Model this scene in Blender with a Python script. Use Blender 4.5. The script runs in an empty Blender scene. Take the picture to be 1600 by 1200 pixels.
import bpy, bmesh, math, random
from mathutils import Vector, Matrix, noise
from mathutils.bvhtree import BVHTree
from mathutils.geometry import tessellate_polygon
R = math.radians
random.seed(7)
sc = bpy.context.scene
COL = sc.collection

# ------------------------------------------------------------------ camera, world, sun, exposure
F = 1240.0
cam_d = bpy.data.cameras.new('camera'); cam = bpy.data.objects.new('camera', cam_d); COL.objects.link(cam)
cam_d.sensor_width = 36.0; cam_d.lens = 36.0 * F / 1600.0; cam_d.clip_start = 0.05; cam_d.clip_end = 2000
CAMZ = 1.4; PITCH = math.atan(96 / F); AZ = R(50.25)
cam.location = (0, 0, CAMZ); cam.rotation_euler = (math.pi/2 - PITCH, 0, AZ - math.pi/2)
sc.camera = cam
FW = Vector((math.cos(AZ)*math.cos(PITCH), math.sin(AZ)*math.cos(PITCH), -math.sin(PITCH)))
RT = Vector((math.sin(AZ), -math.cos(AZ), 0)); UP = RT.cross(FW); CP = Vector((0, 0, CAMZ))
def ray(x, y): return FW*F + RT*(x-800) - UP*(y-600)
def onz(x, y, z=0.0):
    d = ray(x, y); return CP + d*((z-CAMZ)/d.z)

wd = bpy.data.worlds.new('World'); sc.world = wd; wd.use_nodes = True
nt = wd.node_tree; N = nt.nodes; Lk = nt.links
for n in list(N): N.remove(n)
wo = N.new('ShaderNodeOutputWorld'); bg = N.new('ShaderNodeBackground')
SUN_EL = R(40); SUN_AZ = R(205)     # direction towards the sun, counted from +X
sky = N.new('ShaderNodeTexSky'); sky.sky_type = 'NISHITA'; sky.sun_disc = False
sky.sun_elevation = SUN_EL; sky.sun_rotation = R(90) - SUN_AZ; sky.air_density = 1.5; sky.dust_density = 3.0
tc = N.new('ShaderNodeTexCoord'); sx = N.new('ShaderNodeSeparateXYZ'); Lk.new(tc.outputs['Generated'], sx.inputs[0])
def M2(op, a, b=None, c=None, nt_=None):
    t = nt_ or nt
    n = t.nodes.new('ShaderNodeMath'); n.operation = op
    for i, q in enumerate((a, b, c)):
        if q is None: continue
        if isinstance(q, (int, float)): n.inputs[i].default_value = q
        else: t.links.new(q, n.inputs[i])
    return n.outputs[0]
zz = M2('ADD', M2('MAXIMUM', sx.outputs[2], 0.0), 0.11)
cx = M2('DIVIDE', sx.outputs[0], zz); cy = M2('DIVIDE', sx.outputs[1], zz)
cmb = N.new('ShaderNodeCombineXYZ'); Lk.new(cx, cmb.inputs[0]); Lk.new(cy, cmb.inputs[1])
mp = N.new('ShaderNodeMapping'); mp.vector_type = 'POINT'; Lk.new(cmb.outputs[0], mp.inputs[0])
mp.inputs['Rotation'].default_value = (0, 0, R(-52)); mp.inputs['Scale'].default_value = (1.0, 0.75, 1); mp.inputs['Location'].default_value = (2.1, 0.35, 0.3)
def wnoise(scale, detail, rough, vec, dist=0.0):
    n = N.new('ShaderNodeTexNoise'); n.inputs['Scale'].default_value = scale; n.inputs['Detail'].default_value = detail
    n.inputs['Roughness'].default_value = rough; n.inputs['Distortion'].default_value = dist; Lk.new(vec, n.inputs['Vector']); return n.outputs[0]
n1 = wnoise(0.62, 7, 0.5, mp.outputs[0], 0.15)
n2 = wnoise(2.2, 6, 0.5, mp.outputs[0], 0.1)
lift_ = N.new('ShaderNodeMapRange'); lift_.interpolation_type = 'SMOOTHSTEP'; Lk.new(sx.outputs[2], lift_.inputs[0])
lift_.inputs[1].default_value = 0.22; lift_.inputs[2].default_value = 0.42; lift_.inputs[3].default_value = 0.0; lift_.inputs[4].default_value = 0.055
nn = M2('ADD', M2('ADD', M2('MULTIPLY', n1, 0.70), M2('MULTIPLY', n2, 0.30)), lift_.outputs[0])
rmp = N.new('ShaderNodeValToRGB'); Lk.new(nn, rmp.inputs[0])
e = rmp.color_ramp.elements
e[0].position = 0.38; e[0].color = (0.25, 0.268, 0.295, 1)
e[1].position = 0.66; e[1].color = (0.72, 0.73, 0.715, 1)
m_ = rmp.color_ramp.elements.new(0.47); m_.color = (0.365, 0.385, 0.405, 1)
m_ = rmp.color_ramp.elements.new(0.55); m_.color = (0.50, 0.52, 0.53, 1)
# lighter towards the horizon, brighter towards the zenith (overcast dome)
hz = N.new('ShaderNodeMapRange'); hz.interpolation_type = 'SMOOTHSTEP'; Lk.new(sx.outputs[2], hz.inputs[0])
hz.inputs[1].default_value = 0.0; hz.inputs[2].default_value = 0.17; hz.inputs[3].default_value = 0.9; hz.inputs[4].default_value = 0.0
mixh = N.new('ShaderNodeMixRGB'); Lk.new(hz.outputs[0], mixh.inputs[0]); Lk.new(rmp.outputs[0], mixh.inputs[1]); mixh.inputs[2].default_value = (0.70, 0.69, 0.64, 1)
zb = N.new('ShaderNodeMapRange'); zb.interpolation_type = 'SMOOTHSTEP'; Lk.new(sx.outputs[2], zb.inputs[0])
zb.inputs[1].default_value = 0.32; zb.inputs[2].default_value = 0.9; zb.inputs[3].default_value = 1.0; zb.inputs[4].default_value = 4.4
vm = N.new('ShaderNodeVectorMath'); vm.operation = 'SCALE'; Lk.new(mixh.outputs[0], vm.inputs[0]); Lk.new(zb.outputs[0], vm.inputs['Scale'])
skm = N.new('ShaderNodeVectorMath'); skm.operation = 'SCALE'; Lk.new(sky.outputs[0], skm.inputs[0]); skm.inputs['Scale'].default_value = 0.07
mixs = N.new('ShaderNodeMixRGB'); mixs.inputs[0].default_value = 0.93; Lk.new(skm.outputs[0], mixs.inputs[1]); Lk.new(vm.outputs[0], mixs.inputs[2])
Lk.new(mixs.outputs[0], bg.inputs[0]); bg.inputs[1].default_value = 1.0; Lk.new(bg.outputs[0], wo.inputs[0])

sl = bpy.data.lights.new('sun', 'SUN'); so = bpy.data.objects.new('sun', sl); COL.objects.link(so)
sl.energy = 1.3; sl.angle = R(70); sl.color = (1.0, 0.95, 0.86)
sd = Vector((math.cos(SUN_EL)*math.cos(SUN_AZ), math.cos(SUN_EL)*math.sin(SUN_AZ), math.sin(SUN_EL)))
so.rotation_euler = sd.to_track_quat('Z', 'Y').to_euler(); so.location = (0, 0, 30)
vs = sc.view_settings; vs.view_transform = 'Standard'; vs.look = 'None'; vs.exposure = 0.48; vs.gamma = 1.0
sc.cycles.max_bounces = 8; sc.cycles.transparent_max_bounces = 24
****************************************
Looking at the material above, please copy exactly every line from its first line through the line containing "COL = sc.collection", with both ends included and nothing else.

RIGHT ANSWER
Model this scene in Blender with a Python script. Use Blender 4.5. The script runs in an empty Blender scene. Take the picture to be 1600 by 1200 pixels.
import bpy, bmesh, math, random
from mathutils import Vector, Matrix, noise
from mathutils.bvhtree import BVHTree
from mathutils.geometry import tessellate_polygon
R = math.radians
random.seed(7)
sc = bpy.context.scene
COL = sc.collection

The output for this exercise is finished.